Verso le otto di sera partimmo per fare ritorno a Managua. Quando ormai il sole declinava verso il pacifico e la montagna s’andava scurendo, all’ingresso di un ponte fummo fermati da due militari: un giovane e una donna armati di tutto punto. Parlarono con Ramon a bassa voce, la donna gesticolava facendo segni con la mano in direzione della collina vicina. Noi rimanemmo dentro la Jeep e guardavamo con apprensione a quello strano colloquio. Ramon salutò alla militare i due e venendo da noi ci disse: “non possiamo tornare stanotte a Managua perché la strada è interrotta”. Rolan gli chiese cos’era successo, ma Ramon balbettò qualche parola nel suo dialetto che non comprendemmo. Ci disse che avremmo dormito in una abitazione lì vicino, lungo la strada. Confesso che avemmo davvero paura. La Jeep fece dietro-front e, dopo circa un chilometro, si fermo in un piccolissimo agglomerato di casupole. Entrammo in una di quelle. Ci accolsero moglie e marito. Ramon parlò ai due, spiegando loro chi eravamo e perché si doveva passare la notte nella sua casa. Alle pareti della piccola stanza c’erano quattro fotografie del Papa polacco. La donna- adesso non ricordo il suo nome – mi fece domande sul Papa, su Roma e tant’altre cose ma sempre in ordine alla religione. I due erano devotissimi. Ci prepararono il letto nella stessa stanza dei Papi: ma sia io che Roland non chiudemmo occhio, avevamo paura! Si ripartì la mattina che appena albeggiava. Da Managua era venuta un’altra Jeep con due militari, i quali ci scortarono fino all’arrivo.
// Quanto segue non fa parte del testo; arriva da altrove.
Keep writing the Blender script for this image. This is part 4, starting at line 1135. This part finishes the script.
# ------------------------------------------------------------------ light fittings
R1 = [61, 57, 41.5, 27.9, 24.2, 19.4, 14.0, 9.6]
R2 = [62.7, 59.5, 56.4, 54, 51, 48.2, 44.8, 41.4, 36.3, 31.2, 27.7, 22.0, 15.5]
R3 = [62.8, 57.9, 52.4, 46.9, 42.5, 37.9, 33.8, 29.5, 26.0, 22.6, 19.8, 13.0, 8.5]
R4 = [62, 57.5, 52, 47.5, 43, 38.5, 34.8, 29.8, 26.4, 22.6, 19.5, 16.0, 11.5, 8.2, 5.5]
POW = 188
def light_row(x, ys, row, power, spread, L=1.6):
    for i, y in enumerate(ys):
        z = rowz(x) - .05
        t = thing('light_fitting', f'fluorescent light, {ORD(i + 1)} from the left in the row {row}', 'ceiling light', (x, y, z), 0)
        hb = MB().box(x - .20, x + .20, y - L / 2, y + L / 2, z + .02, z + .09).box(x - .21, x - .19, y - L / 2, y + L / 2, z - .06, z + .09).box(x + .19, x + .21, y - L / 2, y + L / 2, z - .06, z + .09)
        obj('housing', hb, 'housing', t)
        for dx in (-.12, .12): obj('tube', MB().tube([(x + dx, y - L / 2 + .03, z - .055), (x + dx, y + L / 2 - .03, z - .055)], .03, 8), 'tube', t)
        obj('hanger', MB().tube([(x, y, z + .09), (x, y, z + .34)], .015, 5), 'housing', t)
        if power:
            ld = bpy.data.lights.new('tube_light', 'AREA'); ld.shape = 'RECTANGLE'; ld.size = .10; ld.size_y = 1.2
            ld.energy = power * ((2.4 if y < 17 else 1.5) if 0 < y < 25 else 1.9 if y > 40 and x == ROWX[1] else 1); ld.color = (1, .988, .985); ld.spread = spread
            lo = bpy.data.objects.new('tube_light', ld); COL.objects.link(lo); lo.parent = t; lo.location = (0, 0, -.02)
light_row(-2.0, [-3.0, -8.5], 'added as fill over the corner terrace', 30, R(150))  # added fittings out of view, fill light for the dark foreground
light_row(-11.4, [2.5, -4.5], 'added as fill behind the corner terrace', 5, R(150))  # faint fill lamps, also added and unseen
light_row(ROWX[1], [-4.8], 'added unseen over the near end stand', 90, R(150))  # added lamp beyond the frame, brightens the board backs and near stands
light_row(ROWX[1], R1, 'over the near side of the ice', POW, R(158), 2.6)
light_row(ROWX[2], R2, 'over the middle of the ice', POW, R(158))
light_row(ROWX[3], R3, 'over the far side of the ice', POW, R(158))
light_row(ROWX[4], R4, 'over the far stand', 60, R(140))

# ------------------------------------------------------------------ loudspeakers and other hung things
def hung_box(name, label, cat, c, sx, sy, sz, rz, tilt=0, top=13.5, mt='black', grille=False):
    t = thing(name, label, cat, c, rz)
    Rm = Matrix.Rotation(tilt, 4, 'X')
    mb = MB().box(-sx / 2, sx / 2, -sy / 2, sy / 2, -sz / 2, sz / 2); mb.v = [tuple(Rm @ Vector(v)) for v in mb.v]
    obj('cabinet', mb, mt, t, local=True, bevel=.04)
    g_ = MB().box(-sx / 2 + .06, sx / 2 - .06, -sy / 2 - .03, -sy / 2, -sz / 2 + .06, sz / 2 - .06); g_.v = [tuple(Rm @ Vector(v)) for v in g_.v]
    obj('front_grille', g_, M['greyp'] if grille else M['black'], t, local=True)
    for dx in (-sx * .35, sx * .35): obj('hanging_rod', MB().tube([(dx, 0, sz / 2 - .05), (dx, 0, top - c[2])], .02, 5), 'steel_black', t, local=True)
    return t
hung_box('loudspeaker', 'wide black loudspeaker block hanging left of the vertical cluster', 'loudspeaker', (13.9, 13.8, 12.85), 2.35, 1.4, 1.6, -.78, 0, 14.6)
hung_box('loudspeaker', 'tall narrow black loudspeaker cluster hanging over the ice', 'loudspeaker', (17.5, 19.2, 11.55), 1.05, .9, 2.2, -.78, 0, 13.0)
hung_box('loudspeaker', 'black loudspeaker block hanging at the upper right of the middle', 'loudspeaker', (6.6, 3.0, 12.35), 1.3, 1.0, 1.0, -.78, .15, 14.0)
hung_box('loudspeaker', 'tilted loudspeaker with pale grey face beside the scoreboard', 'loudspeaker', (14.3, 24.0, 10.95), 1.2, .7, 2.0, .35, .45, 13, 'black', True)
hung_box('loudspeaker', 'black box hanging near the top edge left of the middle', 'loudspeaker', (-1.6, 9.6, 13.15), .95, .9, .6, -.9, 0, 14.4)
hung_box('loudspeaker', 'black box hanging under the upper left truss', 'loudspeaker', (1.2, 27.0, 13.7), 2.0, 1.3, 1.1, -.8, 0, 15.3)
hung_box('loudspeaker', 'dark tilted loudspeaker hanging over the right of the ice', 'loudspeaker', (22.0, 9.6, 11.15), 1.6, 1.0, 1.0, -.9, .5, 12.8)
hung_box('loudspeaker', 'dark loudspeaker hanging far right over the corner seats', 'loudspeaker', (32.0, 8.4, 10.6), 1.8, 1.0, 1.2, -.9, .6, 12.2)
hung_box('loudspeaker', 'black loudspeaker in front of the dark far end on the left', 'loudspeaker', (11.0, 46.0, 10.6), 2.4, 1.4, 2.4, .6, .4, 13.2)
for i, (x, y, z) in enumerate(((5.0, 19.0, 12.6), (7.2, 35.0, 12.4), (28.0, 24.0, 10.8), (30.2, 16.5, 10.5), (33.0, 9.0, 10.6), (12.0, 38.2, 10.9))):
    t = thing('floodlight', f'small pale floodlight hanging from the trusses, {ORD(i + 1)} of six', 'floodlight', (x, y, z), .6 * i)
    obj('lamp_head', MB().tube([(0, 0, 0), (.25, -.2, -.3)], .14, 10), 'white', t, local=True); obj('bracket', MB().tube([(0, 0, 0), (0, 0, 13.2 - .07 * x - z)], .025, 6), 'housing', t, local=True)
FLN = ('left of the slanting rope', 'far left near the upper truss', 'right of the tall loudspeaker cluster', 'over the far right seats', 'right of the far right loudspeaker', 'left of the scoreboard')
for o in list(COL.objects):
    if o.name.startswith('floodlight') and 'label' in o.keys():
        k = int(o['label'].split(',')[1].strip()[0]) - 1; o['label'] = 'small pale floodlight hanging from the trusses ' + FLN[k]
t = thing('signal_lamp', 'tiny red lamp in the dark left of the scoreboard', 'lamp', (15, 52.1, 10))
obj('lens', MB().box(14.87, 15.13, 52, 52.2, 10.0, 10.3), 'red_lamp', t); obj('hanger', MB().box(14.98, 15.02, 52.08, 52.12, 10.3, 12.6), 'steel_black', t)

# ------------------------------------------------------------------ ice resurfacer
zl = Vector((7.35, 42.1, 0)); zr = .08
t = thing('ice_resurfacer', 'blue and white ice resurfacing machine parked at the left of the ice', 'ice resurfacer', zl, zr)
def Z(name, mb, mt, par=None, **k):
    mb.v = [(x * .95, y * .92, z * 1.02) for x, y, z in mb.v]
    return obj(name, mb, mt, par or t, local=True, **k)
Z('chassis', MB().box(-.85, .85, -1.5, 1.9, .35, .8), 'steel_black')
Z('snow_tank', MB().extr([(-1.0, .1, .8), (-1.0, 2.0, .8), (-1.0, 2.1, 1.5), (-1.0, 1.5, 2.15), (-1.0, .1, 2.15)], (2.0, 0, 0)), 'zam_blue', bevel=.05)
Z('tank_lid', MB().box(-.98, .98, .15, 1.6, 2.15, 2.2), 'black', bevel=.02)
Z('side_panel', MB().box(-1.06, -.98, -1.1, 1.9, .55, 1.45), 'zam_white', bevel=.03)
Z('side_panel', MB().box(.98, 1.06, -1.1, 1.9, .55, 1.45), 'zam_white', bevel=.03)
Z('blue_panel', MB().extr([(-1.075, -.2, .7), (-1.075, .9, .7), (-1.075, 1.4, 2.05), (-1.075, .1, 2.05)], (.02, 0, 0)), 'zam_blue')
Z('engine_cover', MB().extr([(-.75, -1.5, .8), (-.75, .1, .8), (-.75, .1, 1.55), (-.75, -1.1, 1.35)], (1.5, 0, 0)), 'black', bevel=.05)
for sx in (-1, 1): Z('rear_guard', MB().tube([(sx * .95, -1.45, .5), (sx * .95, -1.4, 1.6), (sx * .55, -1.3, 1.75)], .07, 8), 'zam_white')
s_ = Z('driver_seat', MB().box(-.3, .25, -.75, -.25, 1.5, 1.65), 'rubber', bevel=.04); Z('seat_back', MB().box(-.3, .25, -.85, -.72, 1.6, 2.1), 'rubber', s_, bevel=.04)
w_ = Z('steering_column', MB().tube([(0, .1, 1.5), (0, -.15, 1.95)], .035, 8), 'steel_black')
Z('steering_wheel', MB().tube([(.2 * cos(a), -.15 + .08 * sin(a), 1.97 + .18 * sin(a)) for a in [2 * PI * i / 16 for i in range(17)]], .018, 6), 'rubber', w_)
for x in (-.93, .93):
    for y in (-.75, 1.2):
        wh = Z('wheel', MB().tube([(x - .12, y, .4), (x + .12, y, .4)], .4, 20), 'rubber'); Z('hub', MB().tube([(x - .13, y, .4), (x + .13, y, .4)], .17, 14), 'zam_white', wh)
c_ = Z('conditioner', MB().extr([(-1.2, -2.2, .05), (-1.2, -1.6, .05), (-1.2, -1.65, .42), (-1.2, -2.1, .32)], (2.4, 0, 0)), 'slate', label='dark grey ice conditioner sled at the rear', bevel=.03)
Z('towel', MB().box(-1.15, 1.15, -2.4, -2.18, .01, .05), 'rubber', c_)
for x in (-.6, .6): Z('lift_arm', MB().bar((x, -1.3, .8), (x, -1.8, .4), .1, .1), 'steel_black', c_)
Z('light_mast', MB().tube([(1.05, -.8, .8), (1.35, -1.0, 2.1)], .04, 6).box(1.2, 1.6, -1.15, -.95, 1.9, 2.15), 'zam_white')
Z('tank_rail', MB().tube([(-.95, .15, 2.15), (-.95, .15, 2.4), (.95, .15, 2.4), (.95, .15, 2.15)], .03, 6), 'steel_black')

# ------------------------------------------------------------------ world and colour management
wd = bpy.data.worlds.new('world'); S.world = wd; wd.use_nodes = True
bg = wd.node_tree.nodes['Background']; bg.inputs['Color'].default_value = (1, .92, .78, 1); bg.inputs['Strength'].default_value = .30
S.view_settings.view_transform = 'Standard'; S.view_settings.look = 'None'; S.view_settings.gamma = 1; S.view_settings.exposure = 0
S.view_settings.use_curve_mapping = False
Quel viaggio fu per me una straordinaria avventura che mai dimenticherò.
Riflessioni: L’avventura.
L’avventura è per me una vicenda impensata, o per lo meno inconsueta. L’avventura è anche sognare cose desiderate e mai viste; ricercare emozioni o scoprire nuove realtà delle quali non sapevamo l’esistenza. L’avventura è anche il piacere di incamminarsi su strade sconosciute, correndo qualche pericolo, alla ricerca di forti emozioni, per conoscere, scoprire qualcosa di inusuale in circostanze particolari.